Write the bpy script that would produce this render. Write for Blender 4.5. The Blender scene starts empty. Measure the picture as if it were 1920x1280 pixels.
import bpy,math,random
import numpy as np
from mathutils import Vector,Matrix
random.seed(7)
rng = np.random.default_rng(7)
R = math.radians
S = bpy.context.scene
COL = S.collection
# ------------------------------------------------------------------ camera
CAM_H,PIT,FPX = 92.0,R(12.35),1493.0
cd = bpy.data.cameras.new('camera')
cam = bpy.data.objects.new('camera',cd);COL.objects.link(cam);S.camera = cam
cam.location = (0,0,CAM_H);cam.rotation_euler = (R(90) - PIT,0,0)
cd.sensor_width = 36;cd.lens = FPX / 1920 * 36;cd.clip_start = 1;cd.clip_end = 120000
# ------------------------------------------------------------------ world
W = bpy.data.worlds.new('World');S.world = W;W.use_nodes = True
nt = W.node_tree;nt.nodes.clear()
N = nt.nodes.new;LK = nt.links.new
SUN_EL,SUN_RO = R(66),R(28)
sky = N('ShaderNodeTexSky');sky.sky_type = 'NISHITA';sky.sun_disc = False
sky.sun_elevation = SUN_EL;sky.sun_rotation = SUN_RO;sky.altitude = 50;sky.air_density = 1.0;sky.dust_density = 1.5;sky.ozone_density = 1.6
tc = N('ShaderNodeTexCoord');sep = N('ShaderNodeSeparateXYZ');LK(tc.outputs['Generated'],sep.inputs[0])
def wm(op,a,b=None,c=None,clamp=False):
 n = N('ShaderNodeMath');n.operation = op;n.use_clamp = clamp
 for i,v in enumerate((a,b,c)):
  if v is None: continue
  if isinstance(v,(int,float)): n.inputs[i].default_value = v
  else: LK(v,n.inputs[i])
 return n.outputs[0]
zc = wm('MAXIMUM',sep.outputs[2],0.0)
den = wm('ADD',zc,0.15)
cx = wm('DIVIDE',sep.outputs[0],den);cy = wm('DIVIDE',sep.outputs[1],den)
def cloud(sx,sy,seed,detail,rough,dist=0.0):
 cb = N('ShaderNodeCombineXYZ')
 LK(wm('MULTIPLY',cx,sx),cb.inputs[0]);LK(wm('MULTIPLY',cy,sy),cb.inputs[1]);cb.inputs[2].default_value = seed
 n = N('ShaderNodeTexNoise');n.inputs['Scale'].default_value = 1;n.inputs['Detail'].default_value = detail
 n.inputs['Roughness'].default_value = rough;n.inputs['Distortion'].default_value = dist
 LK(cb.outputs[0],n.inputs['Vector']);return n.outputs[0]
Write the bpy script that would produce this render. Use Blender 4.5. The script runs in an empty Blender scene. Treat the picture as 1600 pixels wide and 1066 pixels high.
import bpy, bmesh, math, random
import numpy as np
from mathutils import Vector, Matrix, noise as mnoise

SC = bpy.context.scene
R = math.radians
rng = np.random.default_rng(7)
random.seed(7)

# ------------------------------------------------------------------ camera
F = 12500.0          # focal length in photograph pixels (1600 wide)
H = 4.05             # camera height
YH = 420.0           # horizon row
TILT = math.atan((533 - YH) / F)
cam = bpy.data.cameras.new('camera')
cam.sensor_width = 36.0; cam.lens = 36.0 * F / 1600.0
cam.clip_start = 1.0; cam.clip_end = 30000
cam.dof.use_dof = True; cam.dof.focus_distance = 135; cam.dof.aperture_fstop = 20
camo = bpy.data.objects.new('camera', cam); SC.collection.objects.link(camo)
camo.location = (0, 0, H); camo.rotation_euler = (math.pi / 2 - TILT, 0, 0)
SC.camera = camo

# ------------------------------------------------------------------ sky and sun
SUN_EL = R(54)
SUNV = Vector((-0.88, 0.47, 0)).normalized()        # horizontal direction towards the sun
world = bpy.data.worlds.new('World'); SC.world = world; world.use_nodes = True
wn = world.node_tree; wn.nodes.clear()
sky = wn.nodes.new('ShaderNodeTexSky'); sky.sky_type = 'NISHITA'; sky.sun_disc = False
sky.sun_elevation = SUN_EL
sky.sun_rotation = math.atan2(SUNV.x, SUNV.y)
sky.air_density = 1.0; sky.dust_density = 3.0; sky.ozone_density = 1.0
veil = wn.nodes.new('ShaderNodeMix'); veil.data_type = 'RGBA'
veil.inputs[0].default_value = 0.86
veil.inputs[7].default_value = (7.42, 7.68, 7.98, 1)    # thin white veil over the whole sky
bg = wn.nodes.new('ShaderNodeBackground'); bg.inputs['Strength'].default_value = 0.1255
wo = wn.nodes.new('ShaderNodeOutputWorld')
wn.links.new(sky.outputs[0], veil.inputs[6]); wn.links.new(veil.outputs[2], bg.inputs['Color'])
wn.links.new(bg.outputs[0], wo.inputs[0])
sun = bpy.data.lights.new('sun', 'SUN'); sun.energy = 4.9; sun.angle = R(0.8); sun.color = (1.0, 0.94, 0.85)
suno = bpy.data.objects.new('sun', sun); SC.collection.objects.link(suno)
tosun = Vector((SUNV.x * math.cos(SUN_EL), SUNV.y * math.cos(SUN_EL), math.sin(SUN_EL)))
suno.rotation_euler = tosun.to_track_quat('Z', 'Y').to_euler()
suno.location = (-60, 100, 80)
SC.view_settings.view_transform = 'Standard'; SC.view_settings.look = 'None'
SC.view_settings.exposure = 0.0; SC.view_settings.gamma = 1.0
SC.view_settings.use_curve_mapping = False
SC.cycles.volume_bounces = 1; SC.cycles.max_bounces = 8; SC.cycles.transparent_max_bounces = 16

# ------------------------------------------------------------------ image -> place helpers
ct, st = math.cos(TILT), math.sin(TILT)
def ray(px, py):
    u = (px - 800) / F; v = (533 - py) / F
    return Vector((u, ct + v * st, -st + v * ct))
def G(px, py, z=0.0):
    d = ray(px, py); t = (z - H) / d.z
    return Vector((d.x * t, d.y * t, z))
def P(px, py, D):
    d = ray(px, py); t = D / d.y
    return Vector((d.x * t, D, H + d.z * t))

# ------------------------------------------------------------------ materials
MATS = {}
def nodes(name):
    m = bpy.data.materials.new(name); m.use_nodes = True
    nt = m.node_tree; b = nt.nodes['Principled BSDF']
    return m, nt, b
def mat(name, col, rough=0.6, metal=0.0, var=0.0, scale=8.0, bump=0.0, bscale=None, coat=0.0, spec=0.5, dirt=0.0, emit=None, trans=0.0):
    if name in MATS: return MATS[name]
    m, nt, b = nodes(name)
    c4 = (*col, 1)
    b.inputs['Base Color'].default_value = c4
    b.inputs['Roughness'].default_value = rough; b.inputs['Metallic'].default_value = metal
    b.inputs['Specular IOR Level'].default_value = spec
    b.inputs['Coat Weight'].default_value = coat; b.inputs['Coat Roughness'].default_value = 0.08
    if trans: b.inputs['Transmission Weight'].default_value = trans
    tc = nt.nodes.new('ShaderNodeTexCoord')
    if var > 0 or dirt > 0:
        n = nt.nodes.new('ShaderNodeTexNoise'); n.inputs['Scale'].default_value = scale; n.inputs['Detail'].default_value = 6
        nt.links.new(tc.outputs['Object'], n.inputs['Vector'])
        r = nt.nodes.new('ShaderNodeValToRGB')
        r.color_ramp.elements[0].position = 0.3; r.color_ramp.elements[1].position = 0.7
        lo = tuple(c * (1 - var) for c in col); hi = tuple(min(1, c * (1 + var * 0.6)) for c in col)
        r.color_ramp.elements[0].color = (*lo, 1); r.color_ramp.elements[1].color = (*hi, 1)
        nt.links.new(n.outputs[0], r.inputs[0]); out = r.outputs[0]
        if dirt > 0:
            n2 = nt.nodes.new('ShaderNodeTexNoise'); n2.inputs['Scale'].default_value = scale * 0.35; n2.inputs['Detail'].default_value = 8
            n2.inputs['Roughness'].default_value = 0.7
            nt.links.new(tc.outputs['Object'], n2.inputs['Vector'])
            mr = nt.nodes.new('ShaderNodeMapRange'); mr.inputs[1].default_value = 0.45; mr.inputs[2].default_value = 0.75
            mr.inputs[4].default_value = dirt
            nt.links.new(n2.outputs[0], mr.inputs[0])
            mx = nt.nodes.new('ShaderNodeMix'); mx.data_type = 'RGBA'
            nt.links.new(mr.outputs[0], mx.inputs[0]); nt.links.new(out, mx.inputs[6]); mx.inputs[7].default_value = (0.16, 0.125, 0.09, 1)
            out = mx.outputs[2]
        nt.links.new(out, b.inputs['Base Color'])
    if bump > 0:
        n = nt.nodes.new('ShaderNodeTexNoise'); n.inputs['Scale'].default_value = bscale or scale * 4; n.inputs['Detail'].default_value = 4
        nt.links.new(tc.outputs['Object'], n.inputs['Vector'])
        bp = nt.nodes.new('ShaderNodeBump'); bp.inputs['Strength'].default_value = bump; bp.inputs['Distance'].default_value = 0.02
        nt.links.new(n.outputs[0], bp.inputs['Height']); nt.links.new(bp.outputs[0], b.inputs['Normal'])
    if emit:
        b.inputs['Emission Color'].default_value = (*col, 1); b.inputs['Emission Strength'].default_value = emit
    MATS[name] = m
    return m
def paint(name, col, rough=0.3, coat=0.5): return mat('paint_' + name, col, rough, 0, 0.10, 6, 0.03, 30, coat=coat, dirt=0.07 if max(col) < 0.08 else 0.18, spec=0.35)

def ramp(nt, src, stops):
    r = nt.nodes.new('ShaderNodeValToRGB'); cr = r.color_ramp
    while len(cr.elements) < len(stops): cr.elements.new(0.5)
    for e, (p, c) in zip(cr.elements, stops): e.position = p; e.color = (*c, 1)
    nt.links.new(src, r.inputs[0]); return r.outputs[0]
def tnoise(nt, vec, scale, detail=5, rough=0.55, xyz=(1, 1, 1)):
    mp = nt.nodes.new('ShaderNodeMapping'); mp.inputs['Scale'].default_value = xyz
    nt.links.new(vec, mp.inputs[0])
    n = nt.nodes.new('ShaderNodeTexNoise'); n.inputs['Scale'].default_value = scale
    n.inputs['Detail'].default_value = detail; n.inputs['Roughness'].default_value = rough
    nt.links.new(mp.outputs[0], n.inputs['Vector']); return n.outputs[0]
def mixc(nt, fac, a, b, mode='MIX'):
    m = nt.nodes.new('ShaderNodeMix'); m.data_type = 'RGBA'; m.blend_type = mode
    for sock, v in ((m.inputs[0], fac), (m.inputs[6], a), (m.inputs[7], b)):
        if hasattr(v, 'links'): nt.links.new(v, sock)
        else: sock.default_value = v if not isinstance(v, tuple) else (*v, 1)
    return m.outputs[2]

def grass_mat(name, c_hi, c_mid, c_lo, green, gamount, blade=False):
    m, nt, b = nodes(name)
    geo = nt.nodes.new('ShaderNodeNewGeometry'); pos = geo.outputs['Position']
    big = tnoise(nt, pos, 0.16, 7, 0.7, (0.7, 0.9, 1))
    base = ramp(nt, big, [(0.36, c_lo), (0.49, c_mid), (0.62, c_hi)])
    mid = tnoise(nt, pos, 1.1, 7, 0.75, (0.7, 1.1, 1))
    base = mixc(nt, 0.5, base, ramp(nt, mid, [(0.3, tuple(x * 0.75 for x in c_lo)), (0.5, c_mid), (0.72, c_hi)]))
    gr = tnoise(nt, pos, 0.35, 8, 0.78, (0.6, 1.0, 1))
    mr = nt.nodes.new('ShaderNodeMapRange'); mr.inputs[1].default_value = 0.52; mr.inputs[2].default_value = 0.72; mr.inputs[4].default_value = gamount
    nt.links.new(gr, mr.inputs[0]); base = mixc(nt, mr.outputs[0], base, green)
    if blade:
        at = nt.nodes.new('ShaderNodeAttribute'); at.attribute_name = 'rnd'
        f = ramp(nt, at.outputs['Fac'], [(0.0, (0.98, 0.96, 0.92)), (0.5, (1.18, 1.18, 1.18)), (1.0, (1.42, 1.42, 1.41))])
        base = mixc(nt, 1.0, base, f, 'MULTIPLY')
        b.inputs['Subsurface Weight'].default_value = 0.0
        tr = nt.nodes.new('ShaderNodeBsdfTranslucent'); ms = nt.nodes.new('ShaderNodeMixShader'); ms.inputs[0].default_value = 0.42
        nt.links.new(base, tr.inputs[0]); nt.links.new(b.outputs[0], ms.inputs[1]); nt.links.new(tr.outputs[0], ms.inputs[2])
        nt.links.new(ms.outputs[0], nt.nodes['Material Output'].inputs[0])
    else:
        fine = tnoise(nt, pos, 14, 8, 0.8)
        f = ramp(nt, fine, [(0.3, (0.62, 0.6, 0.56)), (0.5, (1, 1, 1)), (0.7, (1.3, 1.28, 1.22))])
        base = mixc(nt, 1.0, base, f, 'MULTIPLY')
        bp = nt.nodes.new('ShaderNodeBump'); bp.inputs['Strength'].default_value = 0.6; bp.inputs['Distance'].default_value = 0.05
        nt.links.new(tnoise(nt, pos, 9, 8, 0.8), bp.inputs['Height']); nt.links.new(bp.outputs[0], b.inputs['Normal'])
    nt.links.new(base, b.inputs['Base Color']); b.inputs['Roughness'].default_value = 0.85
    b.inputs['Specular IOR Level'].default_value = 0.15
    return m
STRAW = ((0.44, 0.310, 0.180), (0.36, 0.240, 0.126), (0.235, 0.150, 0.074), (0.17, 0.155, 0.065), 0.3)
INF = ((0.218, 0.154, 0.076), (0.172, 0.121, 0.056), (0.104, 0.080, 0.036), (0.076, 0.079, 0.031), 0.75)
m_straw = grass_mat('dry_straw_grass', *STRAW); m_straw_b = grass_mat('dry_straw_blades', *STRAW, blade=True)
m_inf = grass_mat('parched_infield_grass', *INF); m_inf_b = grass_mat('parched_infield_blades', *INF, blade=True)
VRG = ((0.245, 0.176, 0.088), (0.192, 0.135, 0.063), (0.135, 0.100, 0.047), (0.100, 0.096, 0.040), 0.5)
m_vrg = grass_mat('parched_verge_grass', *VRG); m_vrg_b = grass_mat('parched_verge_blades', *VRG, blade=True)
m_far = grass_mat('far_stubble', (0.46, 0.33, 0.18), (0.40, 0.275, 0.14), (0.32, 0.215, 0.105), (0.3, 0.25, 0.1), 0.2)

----

GIVEN REQUEST:
Verbatim output is expected for the lines from the start of the data to the line in which "LK(cb.outputs[0],n.inputs['Vector']);return n.outputs[0]" appears, both included.

WORKED ANSWER:
Write the bpy script that would produce this render. Write for Blender 4.5. The Blender scene starts empty. Measure the picture as if it were 1920x1280 pixels.
import bpy,math,random
import numpy as np
from mathutils import Vector,Matrix
random.seed(7)
rng = np.random.default_rng(7)
R = math.radians
S = bpy.context.scene
COL = S.collection
# ------------------------------------------------------------------ camera
CAM_H,PIT,FPX = 92.0,R(12.35),1493.0
cd = bpy.data.cameras.new('camera')
cam = bpy.data.objects.new('camera',cd);COL.objects.link(cam);S.camera = cam
cam.location = (0,0,CAM_H);cam.rotation_euler = (R(90) - PIT,0,0)
cd.sensor_width = 36;cd.lens = FPX / 1920 * 36;cd.clip_start = 1;cd.clip_end = 120000
# ------------------------------------------------------------------ world
W = bpy.data.worlds.new('World');S.world = W;W.use_nodes = True
nt = W.node_tree;nt.nodes.clear()
N = nt.nodes.new;LK = nt.links.new
SUN_EL,SUN_RO = R(66),R(28)
sky = N('ShaderNodeTexSky');sky.sky_type = 'NISHITA';sky.sun_disc = False
sky.sun_elevation = SUN_EL;sky.sun_rotation = SUN_RO;sky.altitude = 50;sky.air_density = 1.0;sky.dust_density = 1.5;sky.ozone_density = 1.6
tc = N('ShaderNodeTexCoord');sep = N('ShaderNodeSeparateXYZ');LK(tc.outputs['Generated'],sep.inputs[0])
def wm(op,a,b=None,c=None,clamp=False):
 n = N('ShaderNodeMath');n.operation = op;n.use_clamp = clamp
 for i,v in enumerate((a,b,c)):
  if v is None: continue
  if isinstance(v,(int,float)): n.inputs[i].default_value = v
  else: LK(v,n.inputs[i])
 return n.outputs[0]
zc = wm('MAXIMUM',sep.outputs[2],0.0)
den = wm('ADD',zc,0.15)
cx = wm('DIVIDE',sep.outputs[0],den);cy = wm('DIVIDE',sep.outputs[1],den)
def cloud(sx,sy,seed,detail,rough,dist=0.0):
 cb = N('ShaderNodeCombineXYZ')
 LK(wm('MULTIPLY',cx,sx),cb.inputs[0]);LK(wm('MULTIPLY',cy,sy),cb.inputs[1]);cb.inputs[2].default_value = seed
 n = N('ShaderNodeTexNoise');n.inputs['Scale'].default_value = 1;n.inputs['Detail'].default_value = detail
 n.inputs['Roughness'].default_value = rough;n.inputs['Distortion'].default_value = dist
 LK(cb.outputs[0],n.inputs['Vector']);return n.outputs[0]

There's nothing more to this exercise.